At this moment the House has a bill that no Democrat will go along with which means we have nothing. This weekend will feature many late nights and political theatre but little real movement. If the statemate persists until the deadline, it could be nothing will happen and this will drag on for the rest of the month. I am certain Treasury will find a way to keep most functions running until there is some agreement.

 

Looking Ahead on Housing Prices

Posted by Jim

The latest Case-Shiller numbers out yesterday merely reinforce what every professional in the residential real estate business knows already; this market has gone nowhere the past two years. Looking forward, prices of San Diego residential real estate will probably not be much different than today. Too many institutions have a vested interest in maintaining stability for some period of time. The fix is in.

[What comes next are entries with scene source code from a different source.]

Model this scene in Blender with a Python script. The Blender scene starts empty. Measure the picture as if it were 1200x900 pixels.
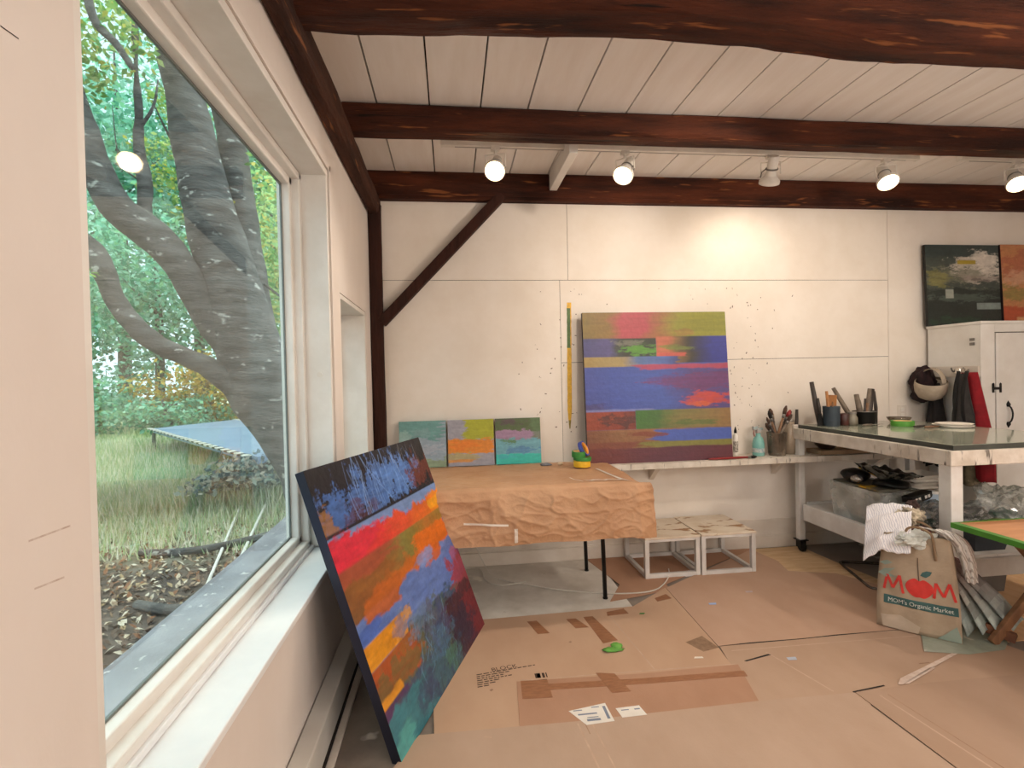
import bpy, bmesh, math, random
import numpy as np
from mathutils import Vector, Matrix, noise
random.seed(7)
SC = bpy.context.scene
COL = SC.collection
PI = math.pi
OFF = {}

# ------------------------------------------------------------------ helpers
def lin(c):
    if isinstance(c, str):
        c = c.lstrip('#'); c = tuple(int(c[i:i+2], 16)/255 for i in (0, 2, 4))
    return tuple(x/12.92 if x <= .04045 else ((x+.055)/1.055)**2.4 for x in c[:3])

def tag(o, label=None, cat=None, group=None, kind=None):
    if label: o['label'] = label
    if cat: o['category'] = cat
    if group: o['group'] = group
    if kind: o['kind'] = kind
    return o

def thing(name, label, cat, loc=(0, 0, 0), group=None, kind=None):
    o = bpy.data.objects.new(name, None); COL.objects.link(o)
    o.empty_display_size = .05
    o.location = loc; OFF[o] = Vector(loc)
    return tag(o, label, cat, group, kind)

class MB:
    def __init__(s): s.v = []; s.f = []; s.mi = []; s.fc = None
    def add(s, v, f, mi=0):
        b = len(s.v); s.v += [tuple(p) for p in v]
        s.f += [tuple(i+b for i in q) for q in f]; s.mi += [mi]*len(f); return s
    def box(s, lo, hi, mi=0):
        (a, b, c), (d, e, g) = lo, hi
        v = [(a,b,c),(d,b,c),(d,e,c),(a,e,c),(a,b,g),(d,b,g),(d,e,g),(a,e,g)]
        return s.add(v, [(0,3,2,1),(4,5,6,7),(0,1,5,4),(1,2,6,5),(2,3,7,6),(3,0,4,7)], mi)
    def obox(s, c, size, R=None, mi=0):
        R = R or Matrix.Identity(3); c = Vector(c); h = [x/2 for x in size]
        v = [c + R @ Vector((x*h[0], y*h[1], z*h[2])) for z in (-1,1) for (x,y) in ((-1,-1),(1,-1),(1,1),(-1,1))]
        return s.add(v, [(0,3,2,1),(4,5,6,7),(0,1,5,4),(1,2,6,5),(2,3,7,6),(3,0,4,7)], mi)
    def bar(s, p, q, w, h, up=(0,0,1), mi=0):
        p, q = Vector(p), Vector(q); d = (q-p); L = d.length; d.normalize()
        x = d.cross(Vector(up))
        if x.length < 1e-4: x = d.cross(Vector((1,0,0)))
        x.normalize(); z = x.cross(d)
        return s.obox((p+q)/2, (w, L, h), Matrix((x, d, z)).transposed(), mi)
    def tube(s, pts, rad, n=8, mi=0, cap=True):
        pts = [Vector(p) for p in pts]
        if not hasattr(rad, '__len__'): rad = [rad]*len(pts)
        v = []; f = []; pr = None
        for i, p in enumerate(pts):
            d = (pts[min(i+1, len(pts)-1)] - pts[max(i-1, 0)]).normalized()
            if pr is None:
                x = d.cross(Vector((0,0,1)) if abs(d.z) < .9 else Vector((1,0,0))).normalized()
            else: x = (pr - d*pr.dot(d)).normalized()
            pr = x; y = d.cross(x)
            v += [p + (x*math.cos(2*PI*k/n) + y*math.sin(2*PI*k/n))*rad[i] for k in range(n)]
        for i in range(len(pts)-1):
            for k in range(n):
                f.append((i*n+k, i*n+(k+1) % n, (i+1)*n+(k+1) % n, (i+1)*n+k))
        if cap: f += [tuple(range(n-1, -1, -1)), tuple((len(pts)-1)*n+k for k in range(n))]
        return s.add(v, f, mi)
    def lathe(s, prof, c=(0,0,0), n=24, R=None, mi=0, close=True):
        R = R or Matrix.Identity(3); c = Vector(c); v = []; f = []
        for r, z in prof: v += [c + R @ Vector((r*math.cos(2*PI*k/n), r*math.sin(2*PI*k/n), z)) for k in range(n)]
        for i in range(len(prof)-1):
            for k in range(n): f.append((i*n+k, i*n+(k+1) % n, (i+1)*n+(k+1) % n, (i+1)*n+k))
        if close: f += [tuple(range(n-1, -1, -1)), tuple((len(prof)-1)*n+k for k in range(n))]
        return s.add(v, f, mi)
    def prism(s, poly, z0, z1, mi=0):
        n = len(poly)
        a = sum(poly[i][0]*poly[(i+1)%n][1]-poly[(i+1)%n][0]*poly[i][1] for i in range(n))
        if a < 0: poly = poly[::-1]
        v = [(x,y,z0) for x,y in poly]+[(x,y,z1) for x,y in poly]
        f = [tuple(range(n-1,-1,-1)), tuple(range(n,2*n))]+[(i,(i+1)%n,n+(i+1)%n,n+i) for i in range(n)]
        return s.add(v, f, mi)
    def grid(s, nu, nv, fn, mi=0):
        v = [fn(i/(nu-1), j/(nv-1)) for j in range(nv) for i in range(nu)]
        f = [(j*nu+i, j*nu+i+1, (j+1)*nu+i+1, (j+1)*nu+i) for j in range(nv-1) for i in range(nu-1)]
        return s.add(v, f, mi)
    def blob(s, c, r, amp=.2, fr=3., seed=0, sub=3, R=None, flat=None, mi=0):
        bm = bmesh.new(); bmesh.ops.create_icosphere(bm, subdivisions=sub, radius=1)
        c = Vector(c); v = []
        for q in bm.verts:
            p = q.co.copy(); k = 1 + amp*noise.fractal(p*fr+Vector((seed*7.3, seed*3.1, 1)), 1., 2., 4)
            p = Vector((p.x*k*r[0], p.y*k*r[1], p.z*k*r[2]))
            if R: p = R @ p
            p += c
            if flat is not None and p.z < flat: p.z = flat
            v.append(p)
        f = [tuple(x.index for x in q.verts) for q in bm.faces]; bm.free()
        return s.add(v, f, mi)
    def build(s, name, mat, parent=None, smooth=False, bevel=0, loc=None, solid=0, jit=0):
        v = np.array(s.v, dtype=float).reshape(-1, 3)
        if parent is not None: o0 = OFF[parent]
        elif loc is not None: o0 = Vector(loc)
        else:
            lo, hi = v.min(0), v.max(0); o0 = Vector(((lo[0]+hi[0])/2, (lo[1]+hi[1])/2, lo[2]))
        me = bpy.data.meshes.new(name)
        me.from_pydata((v - np.array(o0)).tolist(), [], s.f)
        mats = mat if isinstance(mat, (list, tuple)) else [mat]
        for m in mats: me.materials.append(m)
        if len(mats) > 1: me.polygons.foreach_set('material_index', s.mi)
        if smooth: me.polygons.foreach_set('use_smooth', [True]*len(me.polygons))
        if s.fc is not None:
            a = me.color_attributes.new('Col', 'FLOAT_COLOR', 'CORNER')
            dat = []
            for fi, q in enumerate(s.f): dat += [*s.fc[fi], 1.]*len(q)
            a.data.foreach_set('color', dat)
        me.update()
        o = bpy.data.objects.new(name, me); COL.objects.link(o)
        if parent is not None: o.parent = parent
        else: o.location = o0
        OFF[o] = o0
        if solid:
            m = o.modifiers.new('s', 'SOLIDIFY'); m.thickness = solid; m.offset = 0
        if bevel:
            m = o.modifiers.new('b', 'BEVEL'); m.width = bevel; m.segments = 2; m.limit_method = 'ANGLE'
        return o

def copy_tree(o, dloc=(0,0,0), name=None, parent=None):
    c = o.copy(); COL.objects.link(c)
    if parent is not None: c.parent = parent; OFF[c] = OFF[o]
    else: c.location = Vector(o.location)+Vector(dloc); OFF[c] = OFF[o]+Vector(dloc)
    for ch in [x for x in COL.objects if x.parent == o]: copy_tree(ch, parent=c)
    return c

# ------------------------------------------------------------------ materials
def newmat(name):
    m = bpy.data.materials.new(name); m.use_nodes = True; nt = m.node_tree
    return m, nt, nt.nodes['Principled BSDF']

def N(nt, t, **kw):
    n = nt.nodes.new(t)
    for k, v in kw.items():
        if k in n.inputs: n.inputs[k].default_value = v
        else: setattr(n, k, v)
    return n

def mixc(nt, fac, a, b):
    m = nt.nodes.new('ShaderNodeMix'); m.data_type = 'RGBA'
    for sock, val in ((m.inputs[0], fac), (m.inputs[6], a), (m.inputs[7], b)):
        if hasattr(val, 'is_output'): nt.links.new(val, sock)
        elif isinstance(val, (int, float)): sock.default_value = val
        else: sock.default_value = (*val, 1)
    return m.outputs[2]

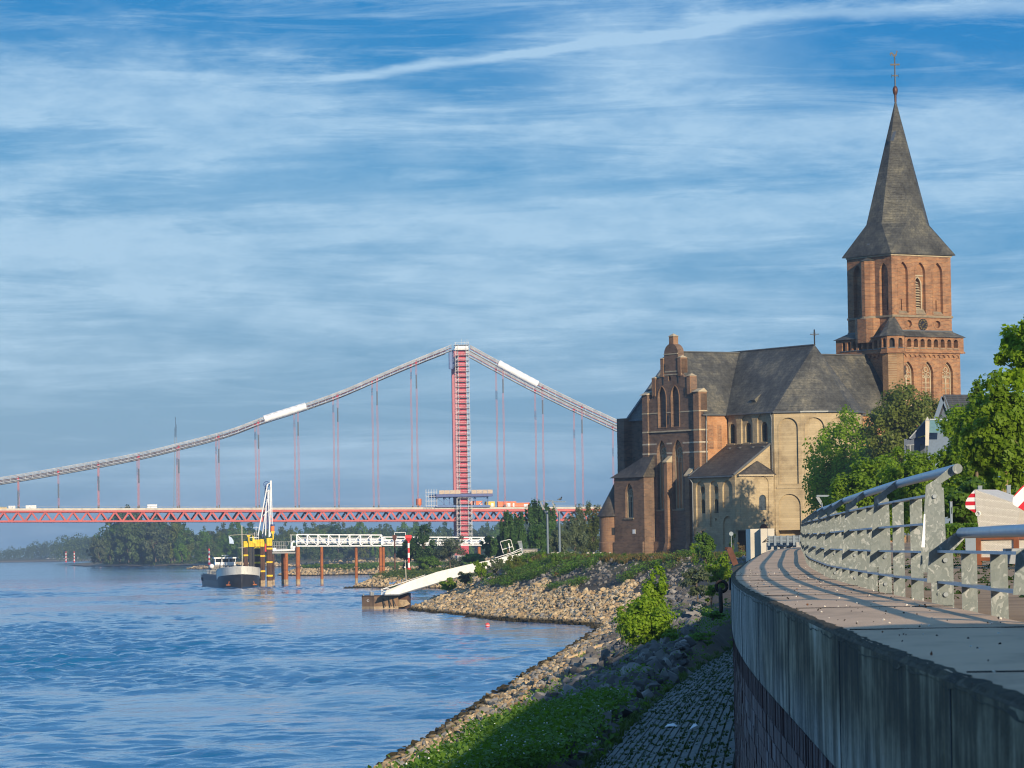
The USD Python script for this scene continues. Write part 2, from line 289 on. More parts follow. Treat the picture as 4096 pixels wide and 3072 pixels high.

All of the stakeholders have struck an unspoken bargain. The Federal Reserve Board will keep mortgage rates as low as the international markets will allow. Banks and other creditors will not dump their huge inventories of foreclosed homes on the market. Instead they will bleed their properties onto the marketplace in an orderly fashion, carefully watching the inventories of homes on the market. Lenders will also slow down the pace of seizing homes. They have decided this is in their best interest as reducing the number of defaults help prop up values in neighborhoods and of course reduces the headaches of managing, rehabbing and selling homes as bank-owned properties.

Buyers are also part of this deal. There is a consensus that prices and rates are relatively favorable. Risk in prices is built in to the bargain. Larger down payments and a financially strong buying cohort will insure against another colossal collapse; today’s buyers are stronger financially than the ones that bid up these prices in the first place. In short, new and returning buyers are the survivors and will have the means to keep their homes in the future.

The last bunch of failed owners who purchased in the Great Run-up needed only one small financial reverse to sink them and their investment. This will not happen this time around.